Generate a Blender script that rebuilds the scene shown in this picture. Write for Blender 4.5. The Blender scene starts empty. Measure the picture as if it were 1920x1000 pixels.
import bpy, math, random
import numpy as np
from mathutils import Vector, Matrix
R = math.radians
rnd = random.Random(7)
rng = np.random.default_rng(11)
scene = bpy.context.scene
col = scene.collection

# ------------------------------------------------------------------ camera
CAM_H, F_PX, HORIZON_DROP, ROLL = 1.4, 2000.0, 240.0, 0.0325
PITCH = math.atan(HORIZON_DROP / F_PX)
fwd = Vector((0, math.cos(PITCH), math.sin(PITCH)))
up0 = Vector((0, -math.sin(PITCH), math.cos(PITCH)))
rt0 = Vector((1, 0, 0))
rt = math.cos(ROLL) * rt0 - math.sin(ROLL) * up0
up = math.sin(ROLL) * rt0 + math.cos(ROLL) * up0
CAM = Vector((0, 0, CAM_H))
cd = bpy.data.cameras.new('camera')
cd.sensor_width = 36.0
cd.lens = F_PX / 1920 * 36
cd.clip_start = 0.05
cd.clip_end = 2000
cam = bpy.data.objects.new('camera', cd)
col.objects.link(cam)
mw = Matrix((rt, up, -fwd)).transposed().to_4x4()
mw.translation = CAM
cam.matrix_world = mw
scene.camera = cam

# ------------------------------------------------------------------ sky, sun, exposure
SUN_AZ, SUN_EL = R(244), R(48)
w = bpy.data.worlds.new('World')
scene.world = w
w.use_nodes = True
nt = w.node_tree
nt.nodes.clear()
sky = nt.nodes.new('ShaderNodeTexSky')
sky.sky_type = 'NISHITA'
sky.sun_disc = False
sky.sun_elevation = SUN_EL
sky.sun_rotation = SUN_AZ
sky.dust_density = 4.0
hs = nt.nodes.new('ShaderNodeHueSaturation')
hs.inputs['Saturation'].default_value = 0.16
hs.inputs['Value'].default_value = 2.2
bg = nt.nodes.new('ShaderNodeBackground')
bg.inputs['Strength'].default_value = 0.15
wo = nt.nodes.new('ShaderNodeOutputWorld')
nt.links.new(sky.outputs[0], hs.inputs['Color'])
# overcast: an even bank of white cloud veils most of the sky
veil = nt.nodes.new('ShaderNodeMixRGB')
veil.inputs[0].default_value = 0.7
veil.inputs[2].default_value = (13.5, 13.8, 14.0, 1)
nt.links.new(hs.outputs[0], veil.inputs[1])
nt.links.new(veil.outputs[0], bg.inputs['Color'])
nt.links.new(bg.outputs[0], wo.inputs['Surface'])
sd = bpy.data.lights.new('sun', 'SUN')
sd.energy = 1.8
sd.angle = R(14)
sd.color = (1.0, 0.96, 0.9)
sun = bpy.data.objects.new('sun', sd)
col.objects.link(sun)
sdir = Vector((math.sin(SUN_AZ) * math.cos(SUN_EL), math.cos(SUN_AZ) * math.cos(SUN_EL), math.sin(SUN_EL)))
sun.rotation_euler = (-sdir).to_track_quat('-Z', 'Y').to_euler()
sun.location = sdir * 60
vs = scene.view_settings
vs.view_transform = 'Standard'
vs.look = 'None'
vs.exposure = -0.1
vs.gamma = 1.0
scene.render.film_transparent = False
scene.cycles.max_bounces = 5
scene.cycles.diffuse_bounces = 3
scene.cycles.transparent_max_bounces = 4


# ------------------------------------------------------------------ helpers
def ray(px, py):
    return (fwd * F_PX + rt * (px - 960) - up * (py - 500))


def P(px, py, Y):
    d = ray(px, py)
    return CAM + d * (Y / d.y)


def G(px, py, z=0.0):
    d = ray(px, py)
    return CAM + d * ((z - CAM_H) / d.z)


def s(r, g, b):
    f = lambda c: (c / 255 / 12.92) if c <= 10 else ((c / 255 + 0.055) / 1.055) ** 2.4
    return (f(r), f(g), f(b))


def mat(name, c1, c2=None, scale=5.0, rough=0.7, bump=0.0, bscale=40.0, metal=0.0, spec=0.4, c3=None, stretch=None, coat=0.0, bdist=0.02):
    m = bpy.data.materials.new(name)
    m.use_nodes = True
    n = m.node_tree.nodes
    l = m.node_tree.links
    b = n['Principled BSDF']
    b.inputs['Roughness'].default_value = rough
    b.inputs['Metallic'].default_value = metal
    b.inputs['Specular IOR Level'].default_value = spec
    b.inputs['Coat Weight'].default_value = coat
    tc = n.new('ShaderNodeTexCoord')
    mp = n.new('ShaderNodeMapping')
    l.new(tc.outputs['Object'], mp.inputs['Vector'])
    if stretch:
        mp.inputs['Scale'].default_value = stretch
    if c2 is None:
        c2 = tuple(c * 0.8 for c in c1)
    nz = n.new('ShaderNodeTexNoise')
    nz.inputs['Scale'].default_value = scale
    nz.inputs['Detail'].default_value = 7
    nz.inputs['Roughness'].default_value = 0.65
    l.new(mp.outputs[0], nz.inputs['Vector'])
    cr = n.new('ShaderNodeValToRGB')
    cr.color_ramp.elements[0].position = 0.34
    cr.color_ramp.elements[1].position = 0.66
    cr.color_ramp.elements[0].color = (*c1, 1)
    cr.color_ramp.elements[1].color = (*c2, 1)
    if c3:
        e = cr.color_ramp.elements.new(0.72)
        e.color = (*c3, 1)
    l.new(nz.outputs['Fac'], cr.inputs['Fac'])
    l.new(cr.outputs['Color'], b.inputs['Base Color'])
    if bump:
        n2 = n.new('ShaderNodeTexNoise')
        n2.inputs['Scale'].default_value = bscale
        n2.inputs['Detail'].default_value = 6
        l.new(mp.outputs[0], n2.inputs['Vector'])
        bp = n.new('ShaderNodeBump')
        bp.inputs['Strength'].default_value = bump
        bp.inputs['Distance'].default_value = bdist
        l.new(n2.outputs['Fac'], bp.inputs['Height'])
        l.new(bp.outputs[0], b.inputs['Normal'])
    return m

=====

◆ TASK DETAILS: Retype all of the material, keeping each line exact.

◆ CORRECT ANSWER:
Generate a Blender script that rebuilds the scene shown in this picture. Write for Blender 4.5. The Blender scene starts empty. Measure the picture as if it were 1920x1000 pixels.
import bpy, math, random
import numpy as np
from mathutils import Vector, Matrix
R = math.radians
rnd = random.Random(7)
rng = np.random.default_rng(11)
scene = bpy.context.scene
col = scene.collection

# ------------------------------------------------------------------ camera
CAM_H, F_PX, HORIZON_DROP, ROLL = 1.4, 2000.0, 240.0, 0.0325
PITCH = math.atan(HORIZON_DROP / F_PX)
fwd = Vector((0, math.cos(PITCH), math.sin(PITCH)))
up0 = Vector((0, -math.sin(PITCH), math.cos(PITCH)))
rt0 = Vector((1, 0, 0))
rt = math.cos(ROLL) * rt0 - math.sin(ROLL) * up0
up = math.sin(ROLL) * rt0 + math.cos(ROLL) * up0
CAM = Vector((0, 0, CAM_H))
cd = bpy.data.cameras.new('camera')
cd.sensor_width = 36.0
cd.lens = F_PX / 1920 * 36
cd.clip_start = 0.05
cd.clip_end = 2000
cam = bpy.data.objects.new('camera', cd)
col.objects.link(cam)
mw = Matrix((rt, up, -fwd)).transposed().to_4x4()
mw.translation = CAM
cam.matrix_world = mw
scene.camera = cam

# ------------------------------------------------------------------ sky, sun, exposure
SUN_AZ, SUN_EL = R(244), R(48)
w = bpy.data.worlds.new('World')
scene.world = w
w.use_nodes = True
nt = w.node_tree
nt.nodes.clear()
sky = nt.nodes.new('ShaderNodeTexSky')
sky.sky_type = 'NISHITA'
sky.sun_disc = False
sky.sun_elevation = SUN_EL
sky.sun_rotation = SUN_AZ
sky.dust_density = 4.0
hs = nt.nodes.new('ShaderNodeHueSaturation')
hs.inputs['Saturation'].default_value = 0.16
hs.inputs['Value'].default_value = 2.2
bg = nt.nodes.new('ShaderNodeBackground')
bg.inputs['Strength'].default_value = 0.15
wo = nt.nodes.new('ShaderNodeOutputWorld')
nt.links.new(sky.outputs[0], hs.inputs['Color'])
# overcast: an even bank of white cloud veils most of the sky
veil = nt.nodes.new('ShaderNodeMixRGB')
veil.inputs[0].default_value = 0.7
veil.inputs[2].default_value = (13.5, 13.8, 14.0, 1)
nt.links.new(hs.outputs[0], veil.inputs[1])
nt.links.new(veil.outputs[0], bg.inputs['Color'])
nt.links.new(bg.outputs[0], wo.inputs['Surface'])
sd = bpy.data.lights.new('sun', 'SUN')
sd.energy = 1.8
sd.angle = R(14)
sd.color = (1.0, 0.96, 0.9)
sun = bpy.data.objects.new('sun', sd)
col.objects.link(sun)
sdir = Vector((math.sin(SUN_AZ) * math.cos(SUN_EL), math.cos(SUN_AZ) * math.cos(SUN_EL), math.sin(SUN_EL)))
sun.rotation_euler = (-sdir).to_track_quat('-Z', 'Y').to_euler()
sun.location = sdir * 60
vs = scene.view_settings
vs.view_transform = 'Standard'
vs.look = 'None'
vs.exposure = -0.1
vs.gamma = 1.0
scene.render.film_transparent = False
scene.cycles.max_bounces = 5
scene.cycles.diffuse_bounces = 3
scene.cycles.transparent_max_bounces = 4


# ------------------------------------------------------------------ helpers
def ray(px, py):
    return (fwd * F_PX + rt * (px - 960) - up * (py - 500))


def P(px, py, Y):
    d = ray(px, py)
    return CAM + d * (Y / d.y)


def G(px, py, z=0.0):
    d = ray(px, py)
    return CAM + d * ((z - CAM_H) / d.z)


def s(r, g, b):
    f = lambda c: (c / 255 / 12.92) if c <= 10 else ((c / 255 + 0.055) / 1.055) ** 2.4
    return (f(r), f(g), f(b))


def mat(name, c1, c2=None, scale=5.0, rough=0.7, bump=0.0, bscale=40.0, metal=0.0, spec=0.4, c3=None, stretch=None, coat=0.0, bdist=0.02):
    m = bpy.data.materials.new(name)
    m.use_nodes = True
    n = m.node_tree.nodes
    l = m.node_tree.links
    b = n['Principled BSDF']
    b.inputs['Roughness'].default_value = rough
    b.inputs['Metallic'].default_value = metal
    b.inputs['Specular IOR Level'].default_value = spec
    b.inputs['Coat Weight'].default_value = coat
    tc = n.new('ShaderNodeTexCoord')
    mp = n.new('ShaderNodeMapping')
    l.new(tc.outputs['Object'], mp.inputs['Vector'])
    if stretch:
        mp.inputs['Scale'].default_value = stretch
    if c2 is None:
        c2 = tuple(c * 0.8 for c in c1)
    nz = n.new('ShaderNodeTexNoise')
    nz.inputs['Scale'].default_value = scale
    nz.inputs['Detail'].default_value = 7
    nz.inputs['Roughness'].default_value = 0.65
    l.new(mp.outputs[0], nz.inputs['Vector'])
    cr = n.new('ShaderNodeValToRGB')
    cr.color_ramp.elements[0].position = 0.34
    cr.color_ramp.elements[1].position = 0.66
    cr.color_ramp.elements[0].color = (*c1, 1)
    cr.color_ramp.elements[1].color = (*c2, 1)
    if c3:
        e = cr.color_ramp.elements.new(0.72)
        e.color = (*c3, 1)
    l.new(nz.outputs['Fac'], cr.inputs['Fac'])
    l.new(cr.outputs['Color'], b.inputs['Base Color'])
    if bump:
        n2 = n.new('ShaderNodeTexNoise')
        n2.inputs['Scale'].default_value = bscale
        n2.inputs['Detail'].default_value = 6
        l.new(mp.outputs[0], n2.inputs['Vector'])
        bp = n.new('ShaderNodeBump')
        bp.inputs['Strength'].default_value = bump
        bp.inputs['Distance'].default_value = bdist
        l.new(n2.outputs['Fac'], bp.inputs['Height'])
        l.new(bp.outputs[0], b.inputs['Normal'])
    return m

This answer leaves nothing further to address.